Actress Who Allegedly Recruited NXIVM 'Slaves' Is Dancing for Prisoner Rights Now
Nicki Clyne of 'Battlestar Galactica' is part of a mysterious 'movement' involving dance, #BLM hashtags, and Keith Raniere, the NXIVM leader convicted of sex trafficking.
Given the relentless news cycle of 2020, you’d be forgiven for forgetting about NXIVM, the disgraced cult-like self-help company. It was just last summer that the organization’s founder Keith Raniere was convicted of sex trafficking for his role in orchestrating a secret blackmail and branding scheme, but it feels like decades have passed since.
Canadian actress Nicki Clyne (Battlestar Galactica) has not forgotten, and doesn’t seem to want the rest of us to forget, either. She and a handful of other NXIVM associates who remain loyal to Raniere have launched a quick-pivoting “movement” called The Forgotten Ones or We Are As You, depending on what week of July you checked their social feed. The campaign claims to shine a light on terrible prison conditions via nightly dance performances, but only made its connection to Raniere public last week. So far the group’s main accomplishment seems to be having the prison move Raniere to a new cell.
Clyne was named as a co-conspirator at Raniere’s trial, and witnesses testified that she recruited at least three so-called “slaves” who were at first told about a secret women’s empowerment group, propositioned to hand over life-destroying “collateral” to hear the details, and then initiated into a master/slave relationship in which speaking out or going against Clyne’s orders were grounds for collateral release. Clyne has not been charged with any crime in connection with the scheme.

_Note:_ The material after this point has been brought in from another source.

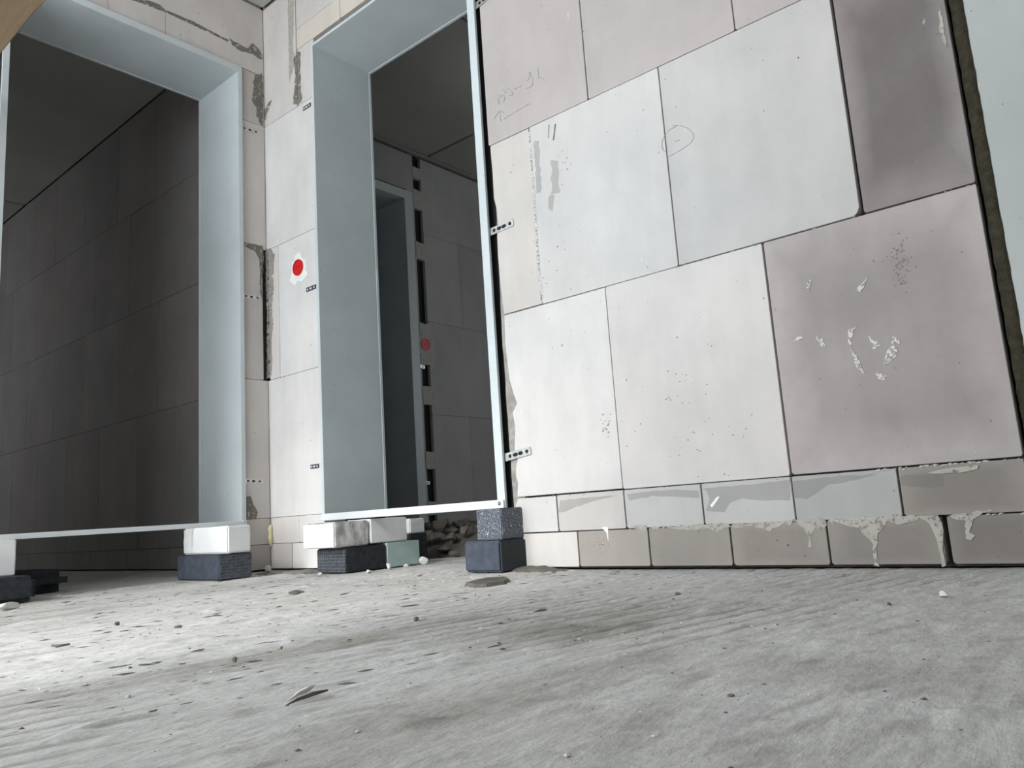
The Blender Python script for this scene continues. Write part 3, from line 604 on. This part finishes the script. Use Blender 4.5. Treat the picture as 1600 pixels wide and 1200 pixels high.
pencil([(1050, 196+.5), (1062, 196), (1074, 200), (1083, 208), (1084, 216), (1080, 223), (1068, 232), (1056, 239), (1045, 245)], .0009); pencil([(1058, 197), (1046, 203), (1040, 210), (1035, 220), (1034, 229), (1037, 235), (1042, 238)], .0008); pencil([(1055, 221), (1062, 219)], .0011)
pencil([(858, 195), (857, 216)], .0014, 'graphite'); pencil([(868, 194), (865, 219)], .0022, 'pencil_dark')
# small pits cluster on the large brown block and black filling marks on joints
bm = bmesh.new()
for (cx, cz, sx, sz, n) in ((1405, 420, 12, 28, 46), (1400, 395, 16, 22, 26), (945, 662, 8, 14, 16), (880, 250, 14, 30, 10), (1090, 640, 90, 90, 40), (860, 380, 30, 60, 14), (1016, 850, 40, 20, 12), (935, 850, 18, 16, 16)):
    for _ in range(n):
        a, z = R_(random.gauss(cx, sx*.6), random.gauss(cz, sz*.6)); q = random.uniform(.0010, .0028)
        vv = [bm.verts.new((a+q*math.cos(k*1.2566+_), -.0012, z+q*random.uniform(.6, 1.1)*math.sin(k*1.2566+_))) for k in range(5)]; w_ = [bm.verts.new((v.co.x, .001, v.co.z)) for v in vv]
        bm.faces.new(vv)
        for k in range(5): bm.faces.new((vv[k], vv[(k+1) % 5], w_[(k+1) % 5], w_[k]))
o = link('block_pitting', bm_mesh(bm, 'block_pitting'), M['dirt'], wr); o['kind'] = 'stuff'
# crumbly mortar crumbs squeezed from bed joints
bm = bmesh.new()
def crumbs(z, a0, a1, n, s=.0022, up=.4):
    for _ in range(n):
        a = random.uniform(a0, a1); q = s*random.uniform(.5, 1.5); g_ = bmesh.ops.create_icosphere(bm, subdivisions=1, radius=q)['verts']; dz = -abs(random.gauss(0, .0025))
        for v in g_: v.co = Vector((a+v.co.x*random.uniform(1, 2.2), v.co.y*.5-.0004, z+dz+v.co.z*.7))
crumbs(zC, 1.45, 2.84, 70, .0016); crumbs(zA, 1.45, 2.84, 50, .0015); crumbs(zD, 1.85, 2.84, 110, .0026); crumbs(zB, 1.42, 2.0, 30, .0014); crumbs(zC, 2.55, 2.78, 50, .0028)
o = link('joint_crumbs', bm_mesh(bm, 'joint_crumbs', True), M['pale_smear'], wr); o['kind'] = 'stuff'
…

Lauren Salzman, the daughter of NXIVM’s president, told a Brooklyn jury Clyne’s involvement as a “first-line master” of the now-infamous “sex cult” DOS predated Smallville actress Allison Mack’s, and that both Clyne and Mack gave “seduction assignments” to their slaves, in which they were told to have sex with Raniere under the threat of collateral being released. At trial DOS “slaves” said they handed over letters falsely accusing their parents of sexual abuse, deeds to their property, and naked photos as collateral. The so-called collateral, which prosecutors called blackmail material, was leveraged to elicit yet more collateral, Salzman testified.